Augmented reality and location-based content

Augmented reality places a layer of digital content over the physical environment. In most cases, it doesn’t matter where you are, the experience is always the same. For example, using Snapchat’s filters to change the way you look. 

But there’s a unique opportunity in adapting augmented reality experiences based on the user’s current location. Pokémon Go is one of the few apps currently available that adapts augmented reality content based on the player’s location. But there’s much more exciting applications in this space.

A single location often serves many different functions depending on who you are. A museum is not just for history fans but also a place of research, a cafe for morning tea, a tourist meeting point, a fun kids’ activity during the holidays and a place to shelter while it rains.
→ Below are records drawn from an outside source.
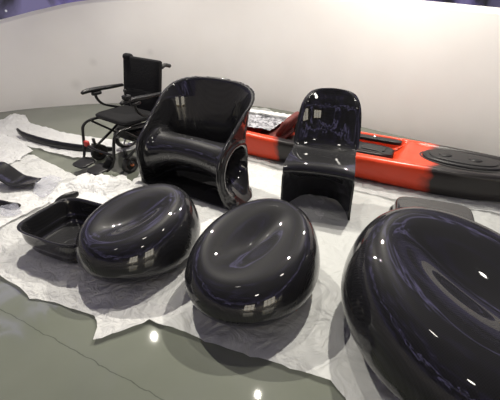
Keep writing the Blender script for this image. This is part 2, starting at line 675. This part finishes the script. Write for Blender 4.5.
# ------------------------------------------------------------------ loose sheets on the floor
def sheet(name, poly, mat, z0, amp, step=0.03, crumples=(), seed=0, fold=0.0, sm=True):
    P = [Vector((p[0], p[1])) for p in poly]
    # denser, slightly ragged outline
    Q = []
    for i in range(len(P)):
        a, b_ = P[i], P[(i + 1) % len(P)]
        n = max(1, int((b_ - a).length / (step * 1.2)))
        t = (b_ - a).normalized()
        nn = Vector((-t.y, t.x))
        for k in range(n):
            q = a + (b_ - a) * k / n
            if k:
                q += nn * noise.noise(Vector((q.x * 3, q.y * 3, seed))) * 0.03
            Q.append(q)
    xs = [p.x for p in Q]
    ys = [p.y for p in Q]
    pts = list(Q)
    x = min(xs)
    while x < max(xs):
        y = min(ys)
        while y < max(ys):
            pts.append(Vector((x + random.uniform(-.3, .3) * step, y + random.uniform(-.3, .3) * step)))
            y += step
        x += step
    edges = [(i, (i + 1) % len(Q)) for i in range(len(Q))]
    vo_, _, fo, *_r = delaunay_2d_cdt(pts, edges, [], 1, 1e-5)
    Z = []
    for p in vo_:
        n1_ = noise.noise(Vector((p.x * 2.3, p.y * 2.3, seed)))
        n2_ = 1 - abs(noise.noise(Vector((p.x * 5 + n1_ * 2, p.y * 5, seed + 5)))) * 2
        n3_ = 1 - abs(noise.noise(Vector((p.x * 13, p.y * 13 + n1_ * 3, seed + 9)))) * 2
        z = z0 + amp * (0.45 * (n1_ + 1) * 0.5 + 0.4 * max(0, n2_) ** 2 + 0.25 * max(0, n3_) ** 3)
        for (cx, cy, rr_, hh) in crumples:
            dd = math.hypot(p.x - cx, p.y - cy) / rr_
            if dd < 1:
                k = 0.5 + 0.5 * noise.noise(Vector((p.x * 14, p.y * 14, seed)))
                k2 = 1 - abs(noise.noise(Vector((p.x * 22, p.y * 22, seed + 3)))) * 2
                k3 = abs(noise.noise(Vector((p.x * 6 + 3, p.y * 6, seed + 1))))
                z += hh * (1 - dd * dd) * (0.2 + 0.9 * k3 + 0.5 * k + 0.25 * max(0, k2))
        Z.append(z)
    return mesh_obj(name, [(p.x, p.y, z) for p, z in zip(vo_, Z)], fo, mat, None, sm)


def FP(*uv):
    return [F(u, v)[:2] for u, v in uv]


def crum(u, v, r, h):
    p = F(u, v)
    return (p.x, p.y, r, h)


main_poly = FP((-60, 235), (-30, 262), (0, 276), (18, 288), (30, 300), (60, 305), (95, 318), (98, 330), (94, 343), (112, 337),
               (150, 322), (160, 327)) + FP((205, 300), (290, 260), (330, 205), (300, 158), (250, 158), (215, 150), (180, 152), (150, 160), (133, 186),
               (112, 176), (82, 182), (70, 174), (52, 166), (35, 157), (10, 152), (-60, 165))
s = sheet('packing_sheet', main_poly, 'sheet', 0.004, 0.026, crumples=[crum(82, 186, 0.2, 0.03), crum(125, 192, 0.26, 0.05), crum(60, 225, .3, .01)], seed=1)
tag(s, 'large wrinkled white sheet under the black tray and left oval stool, torn corner at front', 'sheet')

front_poly = FP((150, 322), (180, 333), (205, 345), (250, 360), (290, 371), (330, 383), (345, 400), (352, 425), (640, 425), (560, 330), (520, 215), (500, 202), (440, 193),
                (300, 158), (262, 152), (238, 172), (200, 215), (165, 285), (140, 316))
s = sheet('packing_sheet', front_poly, 'thin_film', 0.009, 0.020, seed=4)
tag(s, 'wide thin white sheet under the middle and right oval stools and the high-backed chair', 'sheet')

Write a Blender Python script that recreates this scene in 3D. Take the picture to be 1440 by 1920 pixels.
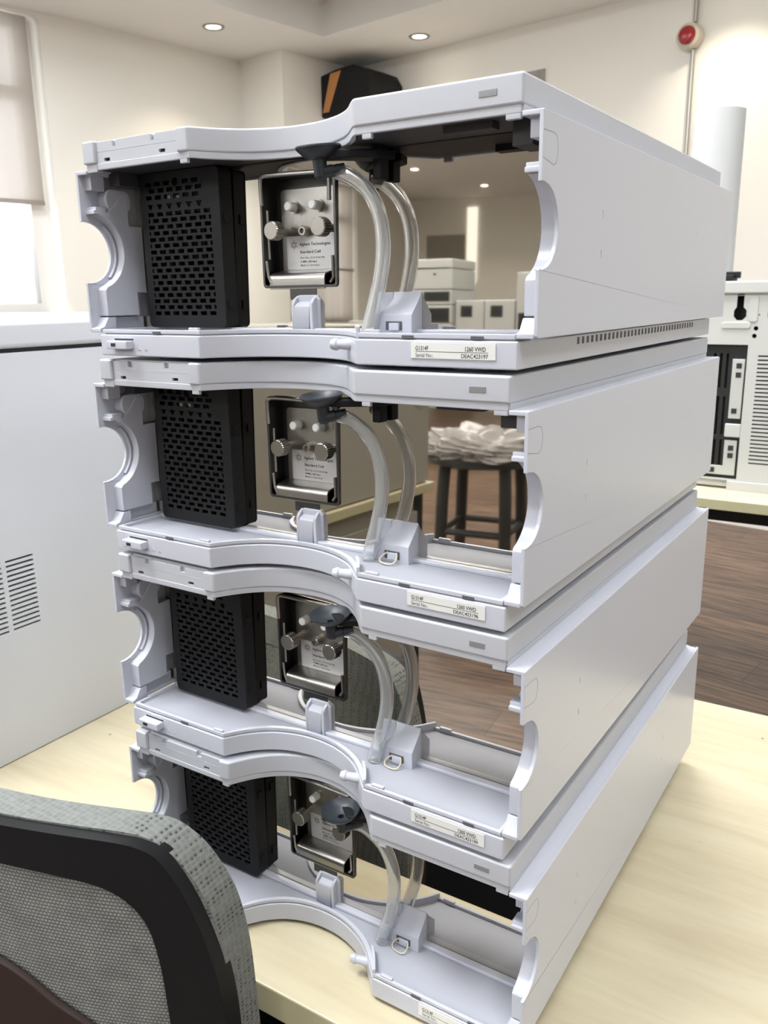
import bpy, bmesh, math, random
from mathutils import Vector, Matrix
random.seed(7)
S = bpy.context.scene
for o in list(bpy.data.objects): bpy.data.objects.remove(o)
COL = S.collection
ZT = 757.0            # floor lies 757 mm under the stack's own zero
MM = 0.001
PI = math.pi

# ------------------------------------------------------------------ camera
cam_d = bpy.data.cameras.new('camera'); cam = bpy.data.objects.new('camera', cam_d); COL.objects.link(cam)
FPX = 1589.2
cam_d.sensor_fit = 'VERTICAL'; cam_d.sensor_height = 36.0; cam_d.lens = FPX*36.0/1920.0
YAW, PITCH, ROLL = 0.57035, 0.24902, 0.01400
fw = Vector((-math.sin(YAW)*math.cos(PITCH), math.cos(YAW)*math.cos(PITCH), -math.sin(PITCH)))
rt = fw.cross(Vector((0, 0, 1))).normalized(); dn = fw.cross(rt)
r2 = math.cos(ROLL)*rt + math.sin(ROLL)*dn; d2 = -math.sin(ROLL)*rt + math.cos(ROLL)*dn
M = Matrix((r2, -d2, -fw)).transposed().to_4x4()
M.translation = Vector((158.35, -392.85, 466.83+ZT))*MM
cam.matrix_world = M
cam_d.clip_start = 0.02; cam_d.clip_end = 100
cam_d.dof.use_dof = True; cam_d.dof.focus_distance = 0.56; cam_d.dof.aperture_fstop = 24
S.camera = cam
S.view_settings.view_transform = 'Standard'; S.view_settings.look = 'None'
S.view_settings.gamma = 1.0; S.view_settings.use_curve_mapping = False
S.view_settings.exposure = 0.48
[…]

Augmented reality is digital content. It’s content that we can map over physical spaces to create layers of meaning, sharing information to enhance the way a person interacts with a specific location. It’s a big idea and something that the team at Voyant AR are passionate about with a long term vision. We’re currently working on a location-based app which will be launched to beta very soon.

The world is more than dots and roads and rivers, and augmented reality is much, much more than pocket monsters, face filters and animojis.

It’s about layers of meaning and how you choose to see the world around you.

It’s about augmenting your own reality.